Key Stage 3: Romeo, Juliet and Anne Frank

In the story of Shakespeare’s Romeo and Juliet the couple in the title are young people who live in the same town in Italy. Unfortunately, their families do not like one another. Romeo belongs to the ‘Montague’ family and Juliet, the ‘Capulets’. The story Shakespeare used for this play made Juliet Capulet 16 years old. But Shakespeare made her younger at the beginning of the play – 13 years old. Why did he do that? By the end of the play, when she realises she loves Romeo so much she cannot live without him, she may have been 14 years old. It is a very sad story about disagreement, ‘peer-group pressure’, violence, and true love caught in the middle. Both beautiful young people die because their families do not like one another and because they love one another so much they realise they cannot live without one another. The words “disagreement”, “violence” and “love” are all terms you may know. But what about “peer-group pressure”? This is when the group you are in or a group of friends around and about you might get so carried away with a way of behaving or seeing things that they start to encourage one another to do something dangerous. Eventually this can lead to bullying, fighting or death. To stay ‘in the group’ and not be judged by anyone else in the group, you do what you think the rest of the group would like you to do instead of the thing you know is right. If one friend smokes, and then another, you might start smoking just to keep those people as friends. This is unfortunate as smoking can kill you! ‘Knife crime’ can have a lot to do with peer-group pressure. The play Romeo and Juliet has several fights between the young men of the two opposing families and two boys die during them.

Romeo and Juliet may have been based on a true story about something that happened in the town of Verona, Italy. The Diary of Anne Frank is certainly a true story about tragic events in Europe during the Second World War of 1939-45. Anne was a Jewish schoolgirl living in Holland who had to go into hiding when members of the political party called the Nazis were in power and had decided they did not like Jews. A leader called Adolf Hitler made powerful speeches, and Germany, the country he led, fell under the belief that he was right. If you did not believe what Hitler and the people around him believed, you were not part of the group, and might be arrested or killed. Anne Frank kept a diary during her time in a secret set of rooms in Amsterdam during this time, while she was hiding with her family there – away from the Nazis. Unfortunately, the people hiding there were discovered – including Anne – and they were taken and put into ‘concentration camps’. These were cruel and unhealthy places where Anne and her sister died. Anne was 14 when she died, the same age as Shakespeare’s Juliet.

I have pointed out where ‘peer-group pressure’ came into the story of Romeo and Juliet. Can you see where it might ‘play its part’ in the story of Anne Frank?

After the war, Anne’s father was given her diary by his secretary, Miep Gies.

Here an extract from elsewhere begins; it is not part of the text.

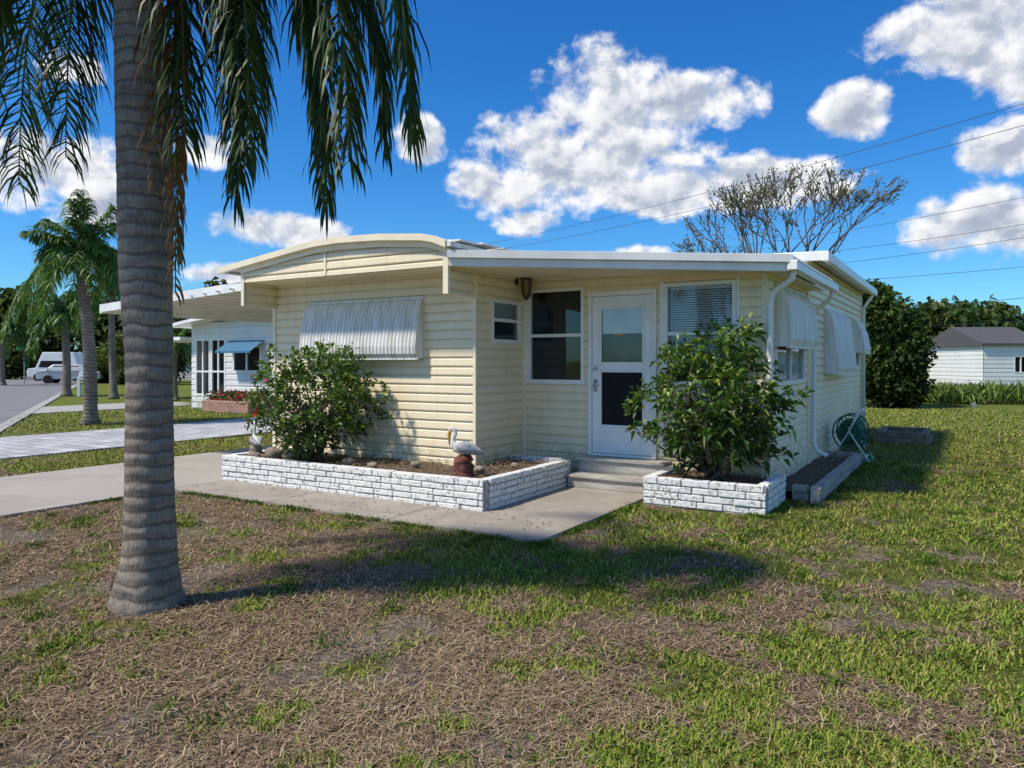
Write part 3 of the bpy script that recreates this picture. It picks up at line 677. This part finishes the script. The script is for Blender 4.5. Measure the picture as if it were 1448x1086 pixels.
# ------------------------------------------------------------------ hose reel
hr=empty('hose_reel',H(2.72,6.7,0)); T=lambda a,b,z:H(2.72+a,6.9+b*1.15,z*1.15)
m=MB()
for bb in (-.24,.24):
    m.tube([T(-.26,bb,0),T(0,bb,.42),T(.30,bb,.0)],.022,8); m.tube([T(-.2,bb,.06),T(.24,bb,.06)],.016,6)
    m.tube([T(0,bb,.42),T(.16,bb,.72)],.018,8)
m.tube([T(.16,-.24,.72),T(.16,.24,.72)],.018,8); m.tube([T(.24,-.24,.06),T(.24,.24,.06)],.016,6)
m.obj('frame',M_whitedirty,hr,smooth=True)
m=MB()
def ringt(bc,r_,t_): m.tube([T(r_*math.cos(t),bc,.40+r_*math.sin(t)) for t in np.linspace(0,2*math.pi,25)],t_,6)
for bc in (-.19,.19):
    ringt(bc,.25,.014); ringt(bc,.09,.014)
    for t in np.linspace(0,2*math.pi,7)[:-1]: m.tube([T(.02*math.cos(t),bc,.40+.02*math.sin(t)),T(.25*math.cos(t),bc,.40+.25*math.sin(t))],.011,5)
m.tube([T(0,-.22,.40),T(0,.22,.40)],.06,10); m.tube([T(0,-.3,.40),T(0,-.3,.30),T(0,-.36,.30)],.014,6)
for k in range(8):
    for rr in (.10,.135,.165+.01*(k%2)):
        m.tube([T(rr*math.cos(t),-.155+k*.044+.006*math.sin(3*t+k),.40+rr*math.sin(t)) for t in np.linspace(0,2*math.pi,17)],.018,6)
m.tube([T(.16,0,.40),T(.26,-.05,.15),T(.33,-.15,.03),T(.2,-.5,.02),T(-.05,-.75,.02),T(-.15,-.5,.02)],.016,6)
m.obj('reel',M_green,hr,smooth=True)
tb=MB(); 
for k,z in enumerate((0,.12)):
    w=.05*k
    tb.box(2.75+w,3.75-w,9.9+w,10.02+w,z,z+.115); tb.box(2.75+w,3.75-w,11.3-w,11.42-w,z,z+.115); tb.box(2.75+w,2.87+w,10.03+w,11.29-w,z,z+.115); tb.box(3.63-w,3.75-w,10.03+w,11.29-w,z,z+.115)
tb.box(2.88,3.62,10.05,11.28,0,.15)
tb.obj('timber_bed',M_wood,bevel=.008)
# ------------------------------------------------------------------ palms
def bez(p0,p1,p2,p3,n):
    t=np.linspace(0,1,n)[:,None]; return (1-t)**3*p0+3*(1-t)**2*t*p1+3*(1-t)*t*t*p2+t**3*p3
def frond_geo(pts,nl,ll,lw,c0,c1,r_,sag=.9,start=.12):
    n=len(pts); t=np.linspace(start,1,nl); f=t*(n-1); i=np.clip(f.astype(int),0,n-2); fr=(f-i)[:,None]
    P=pts[i]*(1-fr)+pts[i+1]*fr; tan=nrm(pts[i+1]-pts[i]); side=nrm(np.cross(tan,np.array([0,0,1.])+1e-3)); 
    hd=pts[-1]-pts[0]; hd=np.array([hd[0],hd[1],0]); hd=hd/max(np.linalg.norm(hd),1e-6); s0=np.array([hd[1],-hd[0],0])
    side=nrm(side*.3+s0*.7)
    vs=[];cs=[]
    for sg in (-1,1):
        prof=(np.sin(np.pi*np.clip(.10+.86*(t-start)/(1-start),0,1))**.45)[:,None]
        L=ll*prof*r_.uniform(.8,1.1,(nl,1))
        out=nrm(side*sg*r_.uniform(.5,1.1,(nl,1))+tan*r_.uniform(.45,.9,(nl,1))+r_.normal(0,.16,(nl,3))+[0,0,.12])
        dn=np.array([0,0,-1.])
        a=P; b=a+nrm(out+dn*sag*.25)*L*.36; c=b+nrm(out*.75+dn*sag*.9)*L*.34; d=c+nrm(out*.4+dn*sag*1.5)*L*.30
        w=nrm(np.cross(out,np.array([0,0,1.])+r_.normal(0,.5,(nl,3))))*lw
        vs.append(np.stack([a-w*.35,a+w*.35,b-w*.5,b+w*.5,c-w*.4,c+w*.4,d],1))
        u=r_.random((nl,1)); C=c0*(1-u)+c1*u; C=C*r_.uniform(.7,1.2); cs.append(np.repeat(C[:,None,:],7,1))
    Vv=np.concatenate(vs).reshape(-1,3); Cc=np.concatenate(cs).reshape(-1,3); k=np.arange(2*nl)[:,None]*7
    Tt=np.concatenate([k+np.array([x]) for x in ([0,1,3],[0,3,2],[2,3,5],[2,5,4],[4,5,6])],0)
    return Vv,Tt,Cc
def merge(gs):
    vs=[];ts=[];cs=[];o=0
    for v,t,c in gs: vs.append(v);ts.append(t+o);cs.append(c);o+=len(v)
    return np.concatenate(vs),np.concatenate(ts),np.concatenate(cs)
G0=np.array([.016,.043,.009]); G1=np.array([.065,.11,.02]); D0=np.array([.15,.07,.02]); D1=np.array([.34,.17,.05])
pal=empty('palm_tree',(-2.416,4.94,0)); m=MB()
zs=np.array([-.05,.0,.05,.12,.22,.40,.8,1.3,1.6,1.9,2.2,2.6,3.1,3.6,4.0,4.4,4.8]); xr=[-2.415,-2.415,-2.415,-2.413,-2.41,-2.40,-2.398,-2.398,-2.40,-2.41,-2.42,-2.425,-2.44,-2.455,-2.47,-2.48,-2.49]; rr=[.245,.235,.222,.205,.185,.163,.150,.145,.146,.152,.164,.174,.170,.160,.148,.14,.13]
zf=np.arange(-.05,4.85,.022); pts=[];rad=[]
ringphase=np.cumsum(rng.uniform(.5,1.5,len(zf)))*.20
for i,z in enumerate(zf):
    x=np.interp(z,zs,xr); rd=np.interp(z,zs,rr)*(1+.008*np.sin(ringphase[i]*2*np.pi*.55)+.006*rng.normal()); pts.append((x,4.94,z)); rad.append(rd)
m.tube(pts,rad,28)
for i,(x,y,z) in enumerate(m.v):
    cx=np.interp(z,zs,xr); an=math.atan2(y-4.94,x-cx); k=1+.018*math.sin(3*an+z*2.1)+.012*math.sin(7*an-z*5)+ (.06*math.sin(9*an+1)*max(0,1-z/.18) if z<.18 else 0)
    m.v[i]=(cx+(x-cx)*k,4.94+(y-4.94)*k,z)
m.obj('trunk',M_trunk,pal,smooth=True)
C0=np.array([-2.49,4.94,4.85]); r_=np.random.default_rng(5); gs=[]; rach=MB()
def mainfrond(tip,nl,ll,dead=False,up=.55,k1=.35,k2=.98,sag=1.0,lw=.022):
    tip=np.array(tip); h=tip-C0; h[2]=0
    p1=C0+h*k1+[0,0,up]; p2=C0+h*k2+[0,0,up*.45]
    pts=bez(C0,p1,p2,tip,30); rach.tube([tuple(p) for p in pts],list(np.linspace(.022,.004,30)),6)
    gs.append(frond_geo(pts,nl,ll,lw,D0 if dead else G0,D1 if dead else G1,r_,sag,.15))
for tip in ((-.62,4.62,3.00),(-.95,4.35,2.78),(-1.18,4.75,2.62),(-1.58,4.5,2.90),(-1.85,5.0,2.72),(-2.02,4.6,2.95),(-1.35,5.3,3.0),(-.84,4.95,3.05),(-1.72,4.72,2.80)):
    mainfrond(tip,225,.64,up=.6,lw=.019)
for tip in ((-3.45,4.75,3.05),(-3.75,5.1,2.80),(-4.1,4.7,2.9),(-3.35,5.6,3.15),(-3.9,5.9,3.0),(-3.2,4.3,3.35),(-3.6,4.5,3.15)):
    mainfrond(tip,225,.64,up=.6,lw=.019)
mainfrond((-2.3,6.7,3.9),90,.55,up=.9)
mainfrond((-2.13,4.72,2.05),150,.34,dead=True,up=.25,k1=.8,k2=1.1,sag=1.8); mainfrond((-2.18,4.86,2.3),120,.34,dead=True,up=.2,k1=.9,k2=1.1,sag=1.8)
mainfrond((-2.20,4.60,2.75),70,.4,dead=True,up=.2,k1=.8,k2=1.1,sag=1.6)
rach.obj('frond_stems',mat('frond_stem',(.12,.13,.05),.6,.2,5),pal,smooth=True)
v,t,c=merge(gs); fastmesh('fronds',v,t,c,M_frond,pal)
def palm(name,base,top,rb,rt,nf,fl,seed,ll=.5,nl=46,lw=.03,bright=1.0):
    q=np.random.default_rng(seed); e=empty(name,base); m=MB(); base=np.array(base,float); top=np.array(top,float)
    bow=np.array([q.uniform(-.15,.15),0,0]); n=40; ts=np.linspace(0,1,n)
    m.tube([tuple(base+(top-base)*t_+bow*math.sin(math.pi*t_)) for t_ in ts],[ (rb+(rt-rb)*t_+.45*rb*max(0,1-t_/.08))*(1+.03*math.sin(i*2.2)) for i,t_ in enumerate(ts)],12)
    m.obj('trunk',M_trunk,e,smooth=True); gs=[]; rc=MB()
    for k in range(nf):
        az=q.uniform(0,6.28); lev=k/nf; reach=fl*q.uniform(.6,.95)*(1-.45*lev); zt=-fl*.80+fl*1.75*lev+q.uniform(-.2,.2); upv=.3+fl*.55*lev
        h=np.array([math.cos(az)*reach,math.sin(az)*reach,0]); tip=top+h+[0,0,zt]
        p=bez(top,top+h*.35+[0,0,upv+.2],top+h*.9+[0,0,upv*.7+zt*.25],tip,16)
        rc.tube([tuple(x) for x in p],list(np.linspace(.025,.006,16)),4)
        gs.append(frond_geo(p,nl,ll,lw,G0*1.6*bright,G1*1.5*bright,q,.7,.12))
    rc.obj('frond_stems',bpy.data.materials['frond_stem'],e); v,t,c=merge(gs); fastmesh('fronds',v,t,c,M_frond,e)
palm('palm_tree',(-10.96,19.4,0),(-11.2,19.4,3.95),.17,.13,38,2.0,21,.52,64,.036,1.6)
palm('palm_tree',(-17.6,33,0),(-17.7,33,4.6),.16,.12,22,2.2,22,.6,40,.06,1.5)
palm('palm_tree',(-21.5,36,0),(-21.6,36,3.6),.2,.15,22,2.0,23,.6,40,.06,1.5)
palm('palm_tree',(-14.2,31.5,0),(-14.2,31.5,2.2),.12,.1,16,1.3,24,.5,36,.05,1.6)
palm('palm_tree',(-35.5,52,0),(-35.4,52,3.4),.2,.15,20,2.4,25,.7,36,.08,1.3)
palm('palm_tree',(45.5,75,0),(45.5,75,6.2),.25,.2,18,2.4,26,.7,36,.10)
palm('palm_tree',(52,78,0),(52,78,5.4),.25,.2,16,2.2,27,.7,36,.10)
# ------------------------------------------------------------------ trees
def foliage(name,clumps,per,ls,c0,c1,par=None,seed=1):
    q=np.random.default_rng(seed); Ps=[];Cs=[]
    for (cx,cy,cz,rx,ry,rz_) in clumps:
        d=nrm(q.normal(0,1,(per,3))); rr=q.uniform(.3,1,(per,1))**.5
        lump=fbm(d[:,0]*2+cx,d[:,1]*2+d[:,2]*2,1.5,3,seed)[:,None]
        p=np.array([cx,cy,cz])+d*rr*np.array([rx,ry,rz_])*(.6+.75*lump); Ps.append(p)
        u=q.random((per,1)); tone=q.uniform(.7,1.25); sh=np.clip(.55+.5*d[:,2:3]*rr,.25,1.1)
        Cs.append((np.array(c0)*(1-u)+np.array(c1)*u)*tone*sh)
    P=np.concatenate(Ps); C=np.concatenate(Cs); k=P[:,2]>.02; P=P[k];C=C[k]; n=len(P)
    return leafmesh(name,P,q.normal(0,1,(n,3)),q.normal(0,.6,(n,3))+[0,0,1],ls*q.uniform(.6,1.4,n),ls*.6,C,M_leafm,par,.2)
q=np.random.default_rng(77)
def line(x0,y0,x1,y1,n,h0,h1,w):
    o=[]
    for i in range(n):
        t=(i+q.random()*.8)/n; h=q.uniform(h0,h1); cx=x0+(x1-x0)*t; cy=y0+(y1-y0)*t+q.uniform(-3,3)
        o.append((cx,cy,h*.52,w*q.uniform(.8,1.3),w,h*.55))
        o.append((cx+q.uniform(-w,w)*.6,cy,h*.8,w*.5,w*.5,h*.28)); o.append((cx+q.uniform(-w,w),cy-1,h*.25,w*.7,w*.7,h*.3))
    return o
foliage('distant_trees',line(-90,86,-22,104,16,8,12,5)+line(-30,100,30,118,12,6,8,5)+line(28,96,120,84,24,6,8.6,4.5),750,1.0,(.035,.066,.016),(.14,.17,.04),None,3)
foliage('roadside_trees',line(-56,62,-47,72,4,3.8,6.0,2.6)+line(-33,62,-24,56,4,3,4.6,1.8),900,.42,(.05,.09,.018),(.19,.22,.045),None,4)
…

Can you imagine how Mr. Frank felt? He had lost his whole family because of the war and then he was given the diary of his daughter. Here he found how she vividly brought to life what it was like to be ‘in hiding’. He must have been very proud – am I not right? Or what do you think? Write down an imaginary speech for Mr. Frank about what had happened and how you think he felt.

When he read the diary, he saw that it was so good he decided to get it published. This was so people could buy the diary as a book, read it and know what it was like to be together, apart from everyone, and frightened about being caught. He had, however, one dilemma or difficulty. Part of the story that Anne told was very similar to Juliet’s. While she was in hiding, she fell in love, briefly, with a boy who was there, and she wrote about it. Mr. Frank must have wondered about this. It was very true to how human beings are, even young human beings. In the end Mr. Frank decided to keep some of her diary describing Peter, the boy, but ‘cut’ some parts where his daughter, Anne, described personal feelings.

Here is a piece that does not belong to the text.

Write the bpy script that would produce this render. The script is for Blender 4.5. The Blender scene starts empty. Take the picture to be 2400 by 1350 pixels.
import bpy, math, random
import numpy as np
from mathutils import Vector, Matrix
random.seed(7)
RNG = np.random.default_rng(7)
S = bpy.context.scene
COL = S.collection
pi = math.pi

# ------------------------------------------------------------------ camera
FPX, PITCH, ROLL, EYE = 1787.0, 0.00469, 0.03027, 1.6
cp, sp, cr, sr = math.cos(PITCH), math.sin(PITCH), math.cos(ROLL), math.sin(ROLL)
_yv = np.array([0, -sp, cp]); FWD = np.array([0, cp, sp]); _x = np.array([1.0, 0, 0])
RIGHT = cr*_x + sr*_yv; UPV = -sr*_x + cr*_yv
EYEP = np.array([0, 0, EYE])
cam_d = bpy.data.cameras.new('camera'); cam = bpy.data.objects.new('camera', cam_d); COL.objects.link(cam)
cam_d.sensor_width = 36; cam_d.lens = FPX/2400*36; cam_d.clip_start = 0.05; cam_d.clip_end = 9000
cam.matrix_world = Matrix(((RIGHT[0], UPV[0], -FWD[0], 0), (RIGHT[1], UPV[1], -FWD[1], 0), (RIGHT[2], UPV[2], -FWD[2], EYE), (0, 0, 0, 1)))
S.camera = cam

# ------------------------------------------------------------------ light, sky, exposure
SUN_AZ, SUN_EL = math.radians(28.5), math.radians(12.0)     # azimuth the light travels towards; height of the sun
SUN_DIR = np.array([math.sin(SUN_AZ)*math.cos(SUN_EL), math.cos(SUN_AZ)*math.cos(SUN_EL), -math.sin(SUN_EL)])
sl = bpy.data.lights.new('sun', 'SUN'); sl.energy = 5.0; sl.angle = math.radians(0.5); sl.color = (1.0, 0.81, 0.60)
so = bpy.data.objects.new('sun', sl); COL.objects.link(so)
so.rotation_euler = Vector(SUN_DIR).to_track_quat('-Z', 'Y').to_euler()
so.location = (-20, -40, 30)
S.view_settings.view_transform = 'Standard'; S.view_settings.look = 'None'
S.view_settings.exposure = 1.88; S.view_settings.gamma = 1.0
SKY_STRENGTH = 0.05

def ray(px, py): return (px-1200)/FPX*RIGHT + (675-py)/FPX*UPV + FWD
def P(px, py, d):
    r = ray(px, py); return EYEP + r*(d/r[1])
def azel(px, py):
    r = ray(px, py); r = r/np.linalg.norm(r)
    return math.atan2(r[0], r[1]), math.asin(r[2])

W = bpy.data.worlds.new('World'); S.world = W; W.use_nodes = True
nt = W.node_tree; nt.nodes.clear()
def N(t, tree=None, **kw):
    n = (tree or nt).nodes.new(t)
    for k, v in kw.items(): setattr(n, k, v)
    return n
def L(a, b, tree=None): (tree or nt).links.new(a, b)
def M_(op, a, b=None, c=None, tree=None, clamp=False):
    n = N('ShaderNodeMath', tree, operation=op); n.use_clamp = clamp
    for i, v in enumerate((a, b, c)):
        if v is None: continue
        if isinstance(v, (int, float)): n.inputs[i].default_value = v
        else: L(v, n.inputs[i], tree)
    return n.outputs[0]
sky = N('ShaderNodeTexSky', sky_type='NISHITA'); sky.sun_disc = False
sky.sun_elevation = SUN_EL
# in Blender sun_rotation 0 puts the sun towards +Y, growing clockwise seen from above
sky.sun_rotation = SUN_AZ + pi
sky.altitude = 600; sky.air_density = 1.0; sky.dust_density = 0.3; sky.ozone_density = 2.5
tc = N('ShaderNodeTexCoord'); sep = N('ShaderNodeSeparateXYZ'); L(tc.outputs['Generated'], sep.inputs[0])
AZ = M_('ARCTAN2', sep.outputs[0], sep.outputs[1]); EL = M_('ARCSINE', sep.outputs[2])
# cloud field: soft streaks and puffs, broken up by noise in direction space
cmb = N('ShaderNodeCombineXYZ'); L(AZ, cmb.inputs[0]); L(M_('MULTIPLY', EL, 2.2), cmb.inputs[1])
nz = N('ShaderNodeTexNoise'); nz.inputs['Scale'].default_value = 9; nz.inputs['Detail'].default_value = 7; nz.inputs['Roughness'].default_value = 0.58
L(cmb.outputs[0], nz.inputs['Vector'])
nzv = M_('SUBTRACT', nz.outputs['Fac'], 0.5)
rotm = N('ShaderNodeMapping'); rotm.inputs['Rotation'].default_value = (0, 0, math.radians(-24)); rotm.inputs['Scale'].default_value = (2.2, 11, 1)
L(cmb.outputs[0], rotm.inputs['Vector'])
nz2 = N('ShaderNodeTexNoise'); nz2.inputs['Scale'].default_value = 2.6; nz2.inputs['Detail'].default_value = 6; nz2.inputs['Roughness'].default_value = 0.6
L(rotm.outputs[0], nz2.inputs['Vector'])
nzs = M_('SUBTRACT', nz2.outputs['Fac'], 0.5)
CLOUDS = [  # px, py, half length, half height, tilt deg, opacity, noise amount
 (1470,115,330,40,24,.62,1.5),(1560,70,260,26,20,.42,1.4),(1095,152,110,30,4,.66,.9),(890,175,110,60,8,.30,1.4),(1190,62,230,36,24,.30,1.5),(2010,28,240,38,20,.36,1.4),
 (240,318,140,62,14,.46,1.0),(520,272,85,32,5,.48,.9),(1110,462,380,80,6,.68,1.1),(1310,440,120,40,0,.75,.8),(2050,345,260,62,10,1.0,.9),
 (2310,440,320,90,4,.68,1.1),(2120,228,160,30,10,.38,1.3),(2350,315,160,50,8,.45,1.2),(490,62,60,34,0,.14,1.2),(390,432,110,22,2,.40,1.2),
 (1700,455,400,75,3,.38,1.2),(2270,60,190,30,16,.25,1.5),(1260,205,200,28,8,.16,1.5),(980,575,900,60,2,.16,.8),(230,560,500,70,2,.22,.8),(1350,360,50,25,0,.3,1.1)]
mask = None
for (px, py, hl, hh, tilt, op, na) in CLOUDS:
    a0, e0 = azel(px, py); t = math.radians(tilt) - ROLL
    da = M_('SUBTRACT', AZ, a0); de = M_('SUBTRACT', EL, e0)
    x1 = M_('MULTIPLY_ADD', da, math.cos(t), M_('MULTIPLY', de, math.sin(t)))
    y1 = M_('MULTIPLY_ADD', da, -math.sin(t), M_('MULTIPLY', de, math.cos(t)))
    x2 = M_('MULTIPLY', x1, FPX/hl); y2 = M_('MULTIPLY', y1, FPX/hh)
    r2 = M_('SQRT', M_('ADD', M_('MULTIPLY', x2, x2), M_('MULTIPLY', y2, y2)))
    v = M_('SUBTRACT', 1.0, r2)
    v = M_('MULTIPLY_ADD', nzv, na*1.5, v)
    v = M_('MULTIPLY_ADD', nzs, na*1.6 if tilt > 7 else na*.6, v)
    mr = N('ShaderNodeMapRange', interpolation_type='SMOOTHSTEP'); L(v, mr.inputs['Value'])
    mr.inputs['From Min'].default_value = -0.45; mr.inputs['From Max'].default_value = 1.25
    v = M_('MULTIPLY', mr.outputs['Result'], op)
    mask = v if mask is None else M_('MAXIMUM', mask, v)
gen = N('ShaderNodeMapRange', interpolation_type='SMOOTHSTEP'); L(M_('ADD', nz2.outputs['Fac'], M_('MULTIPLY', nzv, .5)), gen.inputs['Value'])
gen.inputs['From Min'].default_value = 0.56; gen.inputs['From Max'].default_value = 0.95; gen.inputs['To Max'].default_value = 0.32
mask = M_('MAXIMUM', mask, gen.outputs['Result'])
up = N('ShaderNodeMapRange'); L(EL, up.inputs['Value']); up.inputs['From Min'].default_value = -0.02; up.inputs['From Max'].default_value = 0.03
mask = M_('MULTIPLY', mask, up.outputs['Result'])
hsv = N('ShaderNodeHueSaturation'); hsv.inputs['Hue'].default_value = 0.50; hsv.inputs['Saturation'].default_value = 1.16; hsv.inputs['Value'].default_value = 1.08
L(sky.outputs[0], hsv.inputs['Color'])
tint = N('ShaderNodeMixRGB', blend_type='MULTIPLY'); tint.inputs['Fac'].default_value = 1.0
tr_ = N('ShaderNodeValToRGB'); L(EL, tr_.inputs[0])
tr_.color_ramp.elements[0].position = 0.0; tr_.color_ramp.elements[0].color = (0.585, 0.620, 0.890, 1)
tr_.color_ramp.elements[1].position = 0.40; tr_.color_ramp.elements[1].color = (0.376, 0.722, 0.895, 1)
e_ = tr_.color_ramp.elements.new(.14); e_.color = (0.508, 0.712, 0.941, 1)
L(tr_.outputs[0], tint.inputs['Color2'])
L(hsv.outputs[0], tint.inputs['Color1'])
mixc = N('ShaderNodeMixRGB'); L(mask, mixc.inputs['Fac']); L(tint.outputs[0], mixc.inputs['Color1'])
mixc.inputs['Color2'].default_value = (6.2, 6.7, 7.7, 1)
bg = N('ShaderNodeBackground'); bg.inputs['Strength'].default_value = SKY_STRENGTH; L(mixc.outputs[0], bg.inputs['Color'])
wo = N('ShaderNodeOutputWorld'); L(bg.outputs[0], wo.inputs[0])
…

In Shakespeare’s play, Romeo and Juliet, Juliet is very ‘vocal’ or expressive about her feelings of love:

“Oh Romeo, Romeo,” she says to the night sky, thinking she is alone (but Romeo is listening secretly in the garden below) “wherefore art thou Romeo?” (meaning “why are you Romeo?” because she wishes he did not have that name because it is the name of her father’s enemy!) She also describes her love to him, describing it as if it is as big as the sea: “My bounty is as boundless as the sea, my love as deep. The more I have, the more I give to thee, for both are infinite.” Much of Romeo and Juliet is about when it is ‘safe’ to express your feelings and when it is not so safe.

Romeo and Juliet’s families were certainly mistaken in being argumentative or ‘feuding’ families as they ended up with the deaths of their two children. They regretted what happened very much. Mr. Frank was a very good man, but was he right to cut how Anne Frank felt about personal things? What do you think?

Whether you are a boy or a girl, imagine you have written a diary with your most private thoughts included. Imagine your parent, or someone who looks after you, deciding to publish your diary when you died. Would you be angry or pleased if they had taken something away? Write down what you would say to that person and draw a picture of how you would feel about it (the picture could be of people or a pattern expressing how you would feel).

Write down and draw a picture of anything that you have felt while reading about Romeo, Juliet and/or Anne Frank either here or elsewhere.